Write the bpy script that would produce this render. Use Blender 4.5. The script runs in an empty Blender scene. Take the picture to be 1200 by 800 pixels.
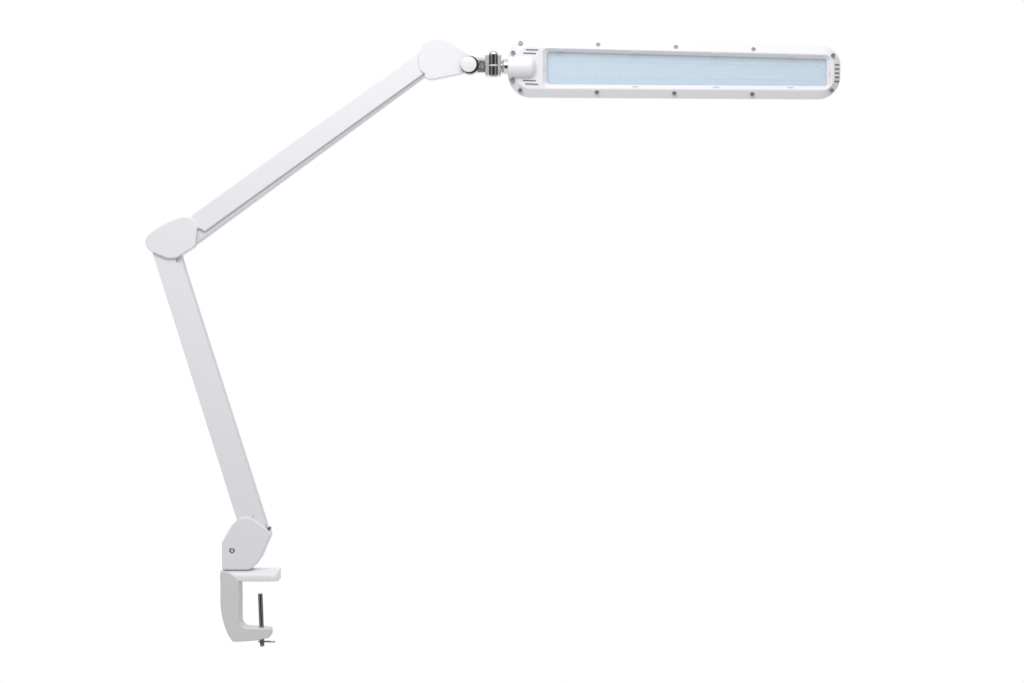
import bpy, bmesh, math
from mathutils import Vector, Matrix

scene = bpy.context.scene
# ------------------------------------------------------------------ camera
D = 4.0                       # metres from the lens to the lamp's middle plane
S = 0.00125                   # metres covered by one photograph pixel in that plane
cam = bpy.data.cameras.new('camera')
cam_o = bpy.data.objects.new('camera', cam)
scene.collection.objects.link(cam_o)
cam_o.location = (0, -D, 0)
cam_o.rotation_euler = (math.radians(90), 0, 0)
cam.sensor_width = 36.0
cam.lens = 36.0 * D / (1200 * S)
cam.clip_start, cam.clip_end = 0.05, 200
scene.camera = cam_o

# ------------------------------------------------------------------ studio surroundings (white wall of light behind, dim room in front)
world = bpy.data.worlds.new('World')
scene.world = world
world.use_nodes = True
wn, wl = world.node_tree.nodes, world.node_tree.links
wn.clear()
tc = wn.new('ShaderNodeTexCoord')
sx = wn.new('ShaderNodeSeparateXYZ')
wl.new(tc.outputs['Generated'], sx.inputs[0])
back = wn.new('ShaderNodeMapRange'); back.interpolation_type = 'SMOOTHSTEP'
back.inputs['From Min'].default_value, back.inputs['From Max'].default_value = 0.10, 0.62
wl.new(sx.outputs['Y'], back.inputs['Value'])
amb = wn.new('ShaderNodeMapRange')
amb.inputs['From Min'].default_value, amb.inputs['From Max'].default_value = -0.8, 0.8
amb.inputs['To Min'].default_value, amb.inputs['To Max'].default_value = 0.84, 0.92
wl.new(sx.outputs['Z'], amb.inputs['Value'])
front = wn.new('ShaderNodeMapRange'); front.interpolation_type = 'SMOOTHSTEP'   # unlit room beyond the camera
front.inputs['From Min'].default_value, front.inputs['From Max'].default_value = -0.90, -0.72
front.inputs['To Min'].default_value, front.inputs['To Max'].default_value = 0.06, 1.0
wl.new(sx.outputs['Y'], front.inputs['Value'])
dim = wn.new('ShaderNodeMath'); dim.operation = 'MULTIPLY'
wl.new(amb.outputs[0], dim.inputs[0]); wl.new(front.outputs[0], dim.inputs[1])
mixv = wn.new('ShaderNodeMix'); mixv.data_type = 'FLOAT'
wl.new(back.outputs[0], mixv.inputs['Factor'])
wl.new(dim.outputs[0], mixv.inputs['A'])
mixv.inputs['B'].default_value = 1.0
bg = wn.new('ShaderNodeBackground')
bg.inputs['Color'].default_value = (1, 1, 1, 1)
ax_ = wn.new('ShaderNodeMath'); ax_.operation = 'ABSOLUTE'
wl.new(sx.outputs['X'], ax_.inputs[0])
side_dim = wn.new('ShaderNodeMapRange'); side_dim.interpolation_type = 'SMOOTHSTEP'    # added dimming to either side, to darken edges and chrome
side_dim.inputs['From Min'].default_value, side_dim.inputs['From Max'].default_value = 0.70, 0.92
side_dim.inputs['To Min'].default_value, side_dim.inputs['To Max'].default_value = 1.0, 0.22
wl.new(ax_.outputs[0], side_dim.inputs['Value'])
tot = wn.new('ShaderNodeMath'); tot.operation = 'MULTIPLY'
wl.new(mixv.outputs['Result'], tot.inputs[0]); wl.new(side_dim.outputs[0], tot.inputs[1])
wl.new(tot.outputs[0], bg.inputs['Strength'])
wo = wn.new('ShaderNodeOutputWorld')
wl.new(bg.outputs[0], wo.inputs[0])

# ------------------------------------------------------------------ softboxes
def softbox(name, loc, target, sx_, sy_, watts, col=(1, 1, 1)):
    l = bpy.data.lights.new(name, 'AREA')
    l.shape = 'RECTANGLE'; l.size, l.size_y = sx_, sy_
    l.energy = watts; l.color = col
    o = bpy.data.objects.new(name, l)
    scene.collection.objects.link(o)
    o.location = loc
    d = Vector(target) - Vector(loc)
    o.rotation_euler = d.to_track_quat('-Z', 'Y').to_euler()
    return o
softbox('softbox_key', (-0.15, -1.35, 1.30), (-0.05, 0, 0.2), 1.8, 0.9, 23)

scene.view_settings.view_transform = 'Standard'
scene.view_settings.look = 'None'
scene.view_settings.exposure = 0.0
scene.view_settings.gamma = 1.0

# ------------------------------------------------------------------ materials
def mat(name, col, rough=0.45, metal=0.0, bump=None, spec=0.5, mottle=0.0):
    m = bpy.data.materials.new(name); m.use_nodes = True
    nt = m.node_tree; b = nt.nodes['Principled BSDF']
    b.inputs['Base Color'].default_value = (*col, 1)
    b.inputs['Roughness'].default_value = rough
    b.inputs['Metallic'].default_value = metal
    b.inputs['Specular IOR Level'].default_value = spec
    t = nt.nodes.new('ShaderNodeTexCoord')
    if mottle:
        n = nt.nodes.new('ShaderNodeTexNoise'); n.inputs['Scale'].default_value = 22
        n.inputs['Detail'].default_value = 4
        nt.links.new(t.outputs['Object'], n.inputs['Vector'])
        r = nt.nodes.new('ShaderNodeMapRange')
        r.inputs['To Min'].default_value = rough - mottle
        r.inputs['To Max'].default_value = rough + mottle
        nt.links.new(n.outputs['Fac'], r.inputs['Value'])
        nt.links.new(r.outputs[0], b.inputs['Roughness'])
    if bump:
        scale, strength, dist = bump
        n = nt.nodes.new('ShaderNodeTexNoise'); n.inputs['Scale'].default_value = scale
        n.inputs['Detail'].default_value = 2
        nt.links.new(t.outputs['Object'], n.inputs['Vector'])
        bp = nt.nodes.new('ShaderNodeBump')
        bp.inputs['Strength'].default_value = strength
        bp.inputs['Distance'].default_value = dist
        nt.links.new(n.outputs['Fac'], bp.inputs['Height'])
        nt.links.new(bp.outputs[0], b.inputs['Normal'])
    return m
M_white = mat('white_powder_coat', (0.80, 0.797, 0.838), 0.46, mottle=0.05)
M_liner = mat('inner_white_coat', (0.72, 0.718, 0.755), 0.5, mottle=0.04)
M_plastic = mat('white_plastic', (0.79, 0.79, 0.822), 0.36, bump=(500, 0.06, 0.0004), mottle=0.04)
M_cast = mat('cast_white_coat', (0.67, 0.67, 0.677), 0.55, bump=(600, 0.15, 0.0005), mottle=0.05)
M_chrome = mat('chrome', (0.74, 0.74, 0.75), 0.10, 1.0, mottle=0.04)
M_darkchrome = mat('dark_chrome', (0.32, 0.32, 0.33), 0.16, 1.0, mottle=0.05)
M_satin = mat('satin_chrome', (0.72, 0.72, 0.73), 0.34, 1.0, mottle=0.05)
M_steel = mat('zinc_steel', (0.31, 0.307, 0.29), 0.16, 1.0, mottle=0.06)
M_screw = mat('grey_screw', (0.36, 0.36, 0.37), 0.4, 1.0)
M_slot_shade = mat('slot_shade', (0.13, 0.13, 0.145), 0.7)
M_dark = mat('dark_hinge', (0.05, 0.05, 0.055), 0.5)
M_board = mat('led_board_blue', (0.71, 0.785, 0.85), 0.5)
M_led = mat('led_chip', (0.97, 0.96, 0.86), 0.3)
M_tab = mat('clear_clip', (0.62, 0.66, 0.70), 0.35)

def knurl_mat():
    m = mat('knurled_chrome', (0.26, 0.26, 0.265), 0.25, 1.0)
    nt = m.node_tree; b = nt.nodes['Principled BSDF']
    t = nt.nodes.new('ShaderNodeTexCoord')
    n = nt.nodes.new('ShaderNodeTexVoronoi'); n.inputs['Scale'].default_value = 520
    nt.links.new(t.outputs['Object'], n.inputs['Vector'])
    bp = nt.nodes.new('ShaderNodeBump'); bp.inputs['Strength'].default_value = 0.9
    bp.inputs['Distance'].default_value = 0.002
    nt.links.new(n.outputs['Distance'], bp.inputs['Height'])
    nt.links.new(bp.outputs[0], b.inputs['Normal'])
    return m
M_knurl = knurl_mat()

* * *

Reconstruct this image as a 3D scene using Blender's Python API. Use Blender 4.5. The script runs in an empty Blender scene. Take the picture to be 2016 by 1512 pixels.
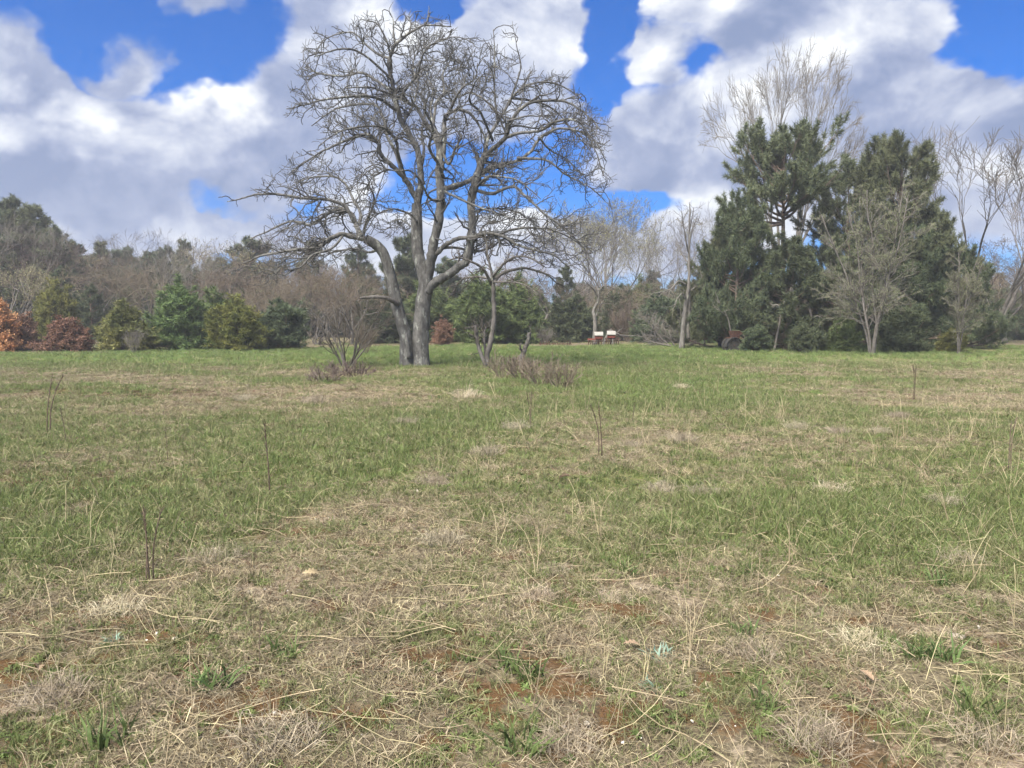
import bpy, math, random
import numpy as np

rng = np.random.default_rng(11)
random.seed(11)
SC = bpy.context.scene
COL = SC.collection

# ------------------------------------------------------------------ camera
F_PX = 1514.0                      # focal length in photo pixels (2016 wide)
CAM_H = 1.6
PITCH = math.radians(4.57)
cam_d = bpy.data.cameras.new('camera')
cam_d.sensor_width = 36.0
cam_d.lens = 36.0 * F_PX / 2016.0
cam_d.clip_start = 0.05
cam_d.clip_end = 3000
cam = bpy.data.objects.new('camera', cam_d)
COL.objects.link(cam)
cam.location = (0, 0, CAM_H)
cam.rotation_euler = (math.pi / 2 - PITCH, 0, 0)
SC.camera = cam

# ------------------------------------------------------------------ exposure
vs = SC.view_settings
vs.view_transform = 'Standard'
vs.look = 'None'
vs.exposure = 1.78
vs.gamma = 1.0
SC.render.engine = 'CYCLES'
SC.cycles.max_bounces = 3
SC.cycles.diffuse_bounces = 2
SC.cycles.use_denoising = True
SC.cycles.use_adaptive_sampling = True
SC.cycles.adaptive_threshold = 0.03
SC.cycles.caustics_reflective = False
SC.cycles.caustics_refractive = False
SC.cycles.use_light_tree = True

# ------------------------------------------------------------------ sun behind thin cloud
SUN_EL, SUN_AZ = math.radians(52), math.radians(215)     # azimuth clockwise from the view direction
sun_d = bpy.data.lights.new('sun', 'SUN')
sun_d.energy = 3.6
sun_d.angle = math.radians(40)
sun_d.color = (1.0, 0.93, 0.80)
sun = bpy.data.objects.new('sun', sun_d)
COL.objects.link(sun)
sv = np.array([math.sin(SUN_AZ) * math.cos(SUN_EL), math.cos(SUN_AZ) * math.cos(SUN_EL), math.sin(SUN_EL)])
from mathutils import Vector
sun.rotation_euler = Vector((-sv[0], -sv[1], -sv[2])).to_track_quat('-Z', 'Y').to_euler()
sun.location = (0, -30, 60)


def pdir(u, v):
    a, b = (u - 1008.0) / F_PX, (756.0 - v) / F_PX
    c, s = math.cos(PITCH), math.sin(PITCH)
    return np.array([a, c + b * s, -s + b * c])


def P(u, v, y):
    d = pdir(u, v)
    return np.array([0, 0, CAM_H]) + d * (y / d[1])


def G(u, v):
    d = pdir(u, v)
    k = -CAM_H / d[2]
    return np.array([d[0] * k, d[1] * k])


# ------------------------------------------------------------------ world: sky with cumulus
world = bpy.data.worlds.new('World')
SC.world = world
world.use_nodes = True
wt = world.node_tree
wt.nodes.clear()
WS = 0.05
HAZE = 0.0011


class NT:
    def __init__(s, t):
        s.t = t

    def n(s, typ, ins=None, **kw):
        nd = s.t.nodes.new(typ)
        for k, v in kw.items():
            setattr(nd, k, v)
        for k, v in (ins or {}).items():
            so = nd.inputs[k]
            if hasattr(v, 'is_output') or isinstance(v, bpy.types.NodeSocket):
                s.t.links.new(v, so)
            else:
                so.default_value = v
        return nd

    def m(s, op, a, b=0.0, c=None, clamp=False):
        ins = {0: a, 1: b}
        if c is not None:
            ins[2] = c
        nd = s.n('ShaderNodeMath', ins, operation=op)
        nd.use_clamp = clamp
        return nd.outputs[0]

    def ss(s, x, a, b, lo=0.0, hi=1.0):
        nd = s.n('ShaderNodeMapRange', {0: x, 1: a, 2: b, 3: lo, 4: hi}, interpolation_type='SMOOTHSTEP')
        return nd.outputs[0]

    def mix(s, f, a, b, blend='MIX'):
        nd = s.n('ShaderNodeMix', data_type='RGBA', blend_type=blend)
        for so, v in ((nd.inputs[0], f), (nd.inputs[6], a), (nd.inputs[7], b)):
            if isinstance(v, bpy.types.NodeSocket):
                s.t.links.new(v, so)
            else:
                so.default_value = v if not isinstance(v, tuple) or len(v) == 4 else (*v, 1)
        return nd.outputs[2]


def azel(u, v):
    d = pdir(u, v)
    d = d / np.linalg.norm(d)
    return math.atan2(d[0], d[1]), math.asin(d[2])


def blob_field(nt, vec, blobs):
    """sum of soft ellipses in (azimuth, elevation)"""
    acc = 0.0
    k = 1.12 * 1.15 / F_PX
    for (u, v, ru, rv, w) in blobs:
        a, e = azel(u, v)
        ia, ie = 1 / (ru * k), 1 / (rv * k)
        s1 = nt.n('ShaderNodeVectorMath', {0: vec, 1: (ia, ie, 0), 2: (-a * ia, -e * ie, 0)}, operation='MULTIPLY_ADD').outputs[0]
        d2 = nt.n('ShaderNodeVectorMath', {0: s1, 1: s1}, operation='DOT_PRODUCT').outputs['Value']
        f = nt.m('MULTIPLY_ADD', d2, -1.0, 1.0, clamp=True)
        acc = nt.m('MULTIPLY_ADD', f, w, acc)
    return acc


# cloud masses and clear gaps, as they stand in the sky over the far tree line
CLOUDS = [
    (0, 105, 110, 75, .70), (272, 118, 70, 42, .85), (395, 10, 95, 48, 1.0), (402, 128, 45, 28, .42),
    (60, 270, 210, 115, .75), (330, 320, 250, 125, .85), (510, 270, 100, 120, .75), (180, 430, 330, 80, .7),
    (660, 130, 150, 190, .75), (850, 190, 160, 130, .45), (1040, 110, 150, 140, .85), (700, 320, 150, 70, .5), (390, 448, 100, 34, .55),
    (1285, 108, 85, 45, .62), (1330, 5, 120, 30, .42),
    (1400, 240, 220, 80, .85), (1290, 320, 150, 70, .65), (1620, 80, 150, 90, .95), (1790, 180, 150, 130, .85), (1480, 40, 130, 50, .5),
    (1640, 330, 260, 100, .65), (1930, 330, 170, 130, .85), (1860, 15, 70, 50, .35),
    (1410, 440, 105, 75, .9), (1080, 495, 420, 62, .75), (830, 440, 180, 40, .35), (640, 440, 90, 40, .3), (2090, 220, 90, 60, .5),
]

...

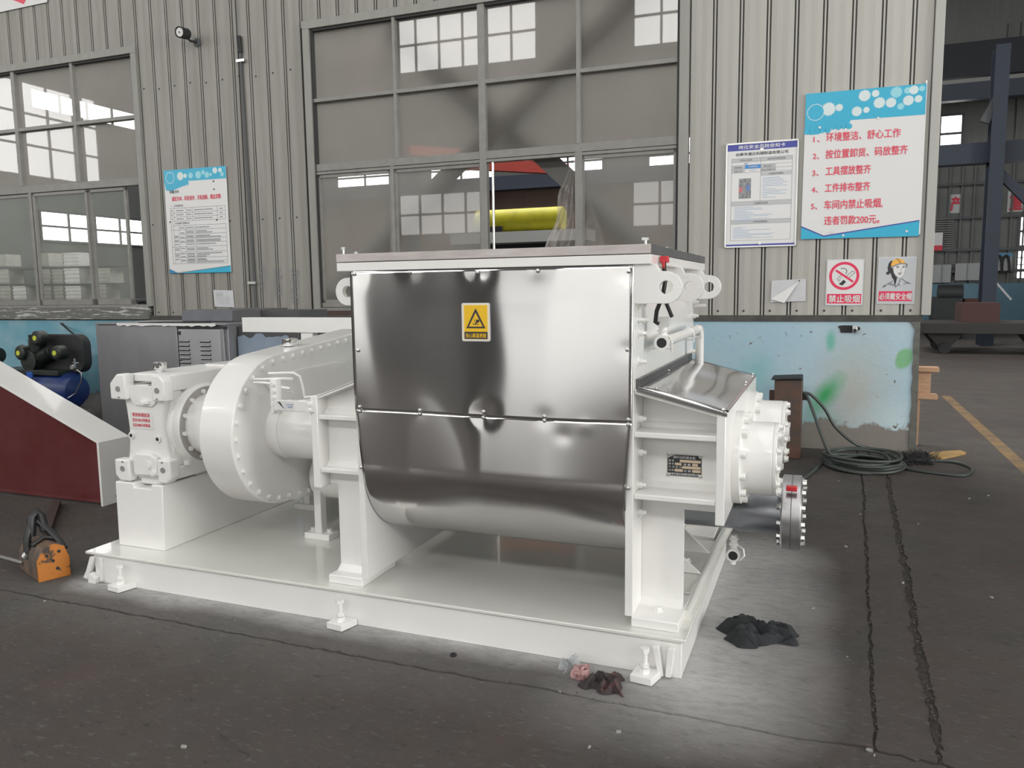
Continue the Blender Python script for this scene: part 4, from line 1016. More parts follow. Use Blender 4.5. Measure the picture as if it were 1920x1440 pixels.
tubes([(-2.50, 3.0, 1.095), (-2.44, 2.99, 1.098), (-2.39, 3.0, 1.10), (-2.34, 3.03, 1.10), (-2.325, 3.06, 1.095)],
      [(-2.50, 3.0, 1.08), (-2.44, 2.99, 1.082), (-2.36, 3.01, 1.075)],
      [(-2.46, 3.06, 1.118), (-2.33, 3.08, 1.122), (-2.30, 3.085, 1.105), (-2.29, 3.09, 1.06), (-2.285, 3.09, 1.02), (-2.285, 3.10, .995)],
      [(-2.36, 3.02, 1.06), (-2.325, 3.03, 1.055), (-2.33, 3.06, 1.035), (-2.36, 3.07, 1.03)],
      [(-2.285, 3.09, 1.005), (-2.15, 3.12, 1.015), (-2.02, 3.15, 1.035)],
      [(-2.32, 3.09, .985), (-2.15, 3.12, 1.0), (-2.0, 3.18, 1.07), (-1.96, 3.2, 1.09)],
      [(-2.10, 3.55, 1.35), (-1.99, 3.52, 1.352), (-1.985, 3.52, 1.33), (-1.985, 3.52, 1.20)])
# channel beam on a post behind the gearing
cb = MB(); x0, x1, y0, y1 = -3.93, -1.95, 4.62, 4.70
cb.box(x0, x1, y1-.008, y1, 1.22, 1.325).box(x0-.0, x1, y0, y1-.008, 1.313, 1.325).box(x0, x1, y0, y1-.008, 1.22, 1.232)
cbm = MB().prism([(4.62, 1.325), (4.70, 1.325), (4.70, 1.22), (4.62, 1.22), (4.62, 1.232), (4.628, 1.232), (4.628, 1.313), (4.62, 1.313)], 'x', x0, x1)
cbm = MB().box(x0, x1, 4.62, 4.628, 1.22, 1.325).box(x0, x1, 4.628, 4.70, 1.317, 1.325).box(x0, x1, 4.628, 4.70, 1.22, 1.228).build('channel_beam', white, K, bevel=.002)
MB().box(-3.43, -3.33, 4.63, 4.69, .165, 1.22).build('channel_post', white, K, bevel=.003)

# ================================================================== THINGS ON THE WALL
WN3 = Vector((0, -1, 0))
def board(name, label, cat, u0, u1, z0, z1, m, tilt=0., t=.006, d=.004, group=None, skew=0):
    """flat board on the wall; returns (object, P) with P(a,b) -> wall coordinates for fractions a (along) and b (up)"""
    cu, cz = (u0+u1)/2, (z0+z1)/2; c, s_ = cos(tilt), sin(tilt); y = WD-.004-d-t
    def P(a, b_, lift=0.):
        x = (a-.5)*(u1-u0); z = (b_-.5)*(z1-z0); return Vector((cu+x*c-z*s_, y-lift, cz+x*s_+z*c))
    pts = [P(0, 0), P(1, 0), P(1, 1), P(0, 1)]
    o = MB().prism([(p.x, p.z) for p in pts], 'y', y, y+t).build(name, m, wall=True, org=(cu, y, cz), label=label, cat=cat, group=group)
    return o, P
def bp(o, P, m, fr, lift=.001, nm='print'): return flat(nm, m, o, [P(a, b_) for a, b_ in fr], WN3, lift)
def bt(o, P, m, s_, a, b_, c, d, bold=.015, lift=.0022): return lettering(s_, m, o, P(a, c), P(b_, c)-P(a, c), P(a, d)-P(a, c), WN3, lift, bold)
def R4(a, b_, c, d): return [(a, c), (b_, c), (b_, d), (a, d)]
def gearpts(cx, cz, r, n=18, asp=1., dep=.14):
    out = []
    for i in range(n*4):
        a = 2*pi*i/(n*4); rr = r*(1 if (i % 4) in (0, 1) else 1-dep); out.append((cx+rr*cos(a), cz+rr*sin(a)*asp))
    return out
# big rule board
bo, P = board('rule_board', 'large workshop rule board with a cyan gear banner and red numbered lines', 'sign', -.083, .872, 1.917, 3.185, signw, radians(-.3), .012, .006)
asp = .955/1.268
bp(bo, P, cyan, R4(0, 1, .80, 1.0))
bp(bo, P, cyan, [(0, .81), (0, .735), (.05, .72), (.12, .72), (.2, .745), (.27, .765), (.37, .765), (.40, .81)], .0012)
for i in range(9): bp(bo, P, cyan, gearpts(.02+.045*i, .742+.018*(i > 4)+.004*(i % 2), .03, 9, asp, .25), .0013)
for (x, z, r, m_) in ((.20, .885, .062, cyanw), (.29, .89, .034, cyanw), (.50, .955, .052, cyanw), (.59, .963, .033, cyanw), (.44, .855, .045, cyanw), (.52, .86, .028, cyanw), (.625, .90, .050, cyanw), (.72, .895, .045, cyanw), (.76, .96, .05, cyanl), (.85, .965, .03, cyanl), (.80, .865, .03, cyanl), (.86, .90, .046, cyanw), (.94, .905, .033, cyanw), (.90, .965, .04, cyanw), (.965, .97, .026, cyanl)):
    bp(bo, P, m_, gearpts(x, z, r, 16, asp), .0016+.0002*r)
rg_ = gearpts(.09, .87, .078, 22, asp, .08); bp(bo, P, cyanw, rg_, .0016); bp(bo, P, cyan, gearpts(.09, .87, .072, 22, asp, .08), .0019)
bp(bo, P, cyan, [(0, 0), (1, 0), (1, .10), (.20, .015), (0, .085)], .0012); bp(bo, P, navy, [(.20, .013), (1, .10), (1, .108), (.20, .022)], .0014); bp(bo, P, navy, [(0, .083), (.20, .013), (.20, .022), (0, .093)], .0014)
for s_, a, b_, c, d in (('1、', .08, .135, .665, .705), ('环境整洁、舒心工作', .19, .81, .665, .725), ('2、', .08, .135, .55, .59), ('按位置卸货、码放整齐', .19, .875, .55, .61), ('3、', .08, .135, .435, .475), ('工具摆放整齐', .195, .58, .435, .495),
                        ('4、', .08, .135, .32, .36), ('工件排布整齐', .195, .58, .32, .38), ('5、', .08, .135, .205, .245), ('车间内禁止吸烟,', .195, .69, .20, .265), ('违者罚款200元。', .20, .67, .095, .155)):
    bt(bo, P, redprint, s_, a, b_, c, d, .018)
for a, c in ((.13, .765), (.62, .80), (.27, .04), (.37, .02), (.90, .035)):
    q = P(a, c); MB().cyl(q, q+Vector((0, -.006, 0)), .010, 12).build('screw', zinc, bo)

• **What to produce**
Make an exact copy of the lines from the one holding "Reconstruct this image" through the one holding "SC.camera = cam", end lines included, without the pictures.

• **Full solution**
Reconstruct this image as a 3D scene using Blender's Python API. Use Blender 4.5. The script runs in an empty Blender scene. Take the picture to be 2016 by 1512 pixels.
import bpy, math, random
import numpy as np

rng = np.random.default_rng(11)
random.seed(11)
SC = bpy.context.scene
COL = SC.collection

# ------------------------------------------------------------------ camera
F_PX = 1514.0                      # focal length in photo pixels (2016 wide)
CAM_H = 1.6
PITCH = math.radians(4.57)
cam_d = bpy.data.cameras.new('camera')
cam_d.sensor_width = 36.0
cam_d.lens = 36.0 * F_PX / 2016.0
cam_d.clip_start = 0.05
cam_d.clip_end = 3000
cam = bpy.data.objects.new('camera', cam_d)
COL.objects.link(cam)
cam.location = (0, 0, CAM_H)
cam.rotation_euler = (math.pi / 2 - PITCH, 0, 0)
SC.camera = cam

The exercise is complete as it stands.